DATA FOR THIS EXERCISE =

§ §

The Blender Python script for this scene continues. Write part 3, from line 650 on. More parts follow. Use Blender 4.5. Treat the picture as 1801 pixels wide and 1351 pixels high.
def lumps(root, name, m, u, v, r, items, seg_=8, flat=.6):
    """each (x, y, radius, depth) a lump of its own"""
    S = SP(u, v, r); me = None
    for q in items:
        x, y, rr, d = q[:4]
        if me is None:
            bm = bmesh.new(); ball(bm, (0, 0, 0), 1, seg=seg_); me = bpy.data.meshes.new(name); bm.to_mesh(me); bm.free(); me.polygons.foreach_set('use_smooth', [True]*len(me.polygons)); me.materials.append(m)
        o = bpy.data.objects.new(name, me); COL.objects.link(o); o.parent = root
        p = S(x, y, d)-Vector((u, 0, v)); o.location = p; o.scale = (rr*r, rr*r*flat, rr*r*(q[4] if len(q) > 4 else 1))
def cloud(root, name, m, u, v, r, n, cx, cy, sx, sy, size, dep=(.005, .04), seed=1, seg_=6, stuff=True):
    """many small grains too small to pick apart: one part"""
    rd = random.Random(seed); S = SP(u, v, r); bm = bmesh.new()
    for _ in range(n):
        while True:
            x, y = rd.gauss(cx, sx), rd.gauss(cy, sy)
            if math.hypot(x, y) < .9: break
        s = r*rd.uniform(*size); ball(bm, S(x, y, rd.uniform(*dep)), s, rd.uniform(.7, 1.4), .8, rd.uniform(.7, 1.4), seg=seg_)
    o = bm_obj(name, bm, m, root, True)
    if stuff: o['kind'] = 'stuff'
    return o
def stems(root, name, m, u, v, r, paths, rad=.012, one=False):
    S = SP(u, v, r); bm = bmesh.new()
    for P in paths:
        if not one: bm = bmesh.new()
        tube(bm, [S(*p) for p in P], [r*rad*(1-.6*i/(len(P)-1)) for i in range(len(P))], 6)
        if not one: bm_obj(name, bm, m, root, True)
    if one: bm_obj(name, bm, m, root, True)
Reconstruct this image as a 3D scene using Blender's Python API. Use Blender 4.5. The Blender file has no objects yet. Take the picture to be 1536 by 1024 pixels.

§ §

Scan the material above. Copy each line that holds the word "scene".

The Blender Python script for this scene continues. Write part 3, from line 650 on. More parts follow. Use Blender 4.5. Treat the picture as 1801 pixels wide and 1351 pixels high.
Reconstruct this image as a 3D scene using Blender's Python API. Use Blender 4.5. The Blender file has no objects yet. Take the picture to be 1536 by 1024 pixels.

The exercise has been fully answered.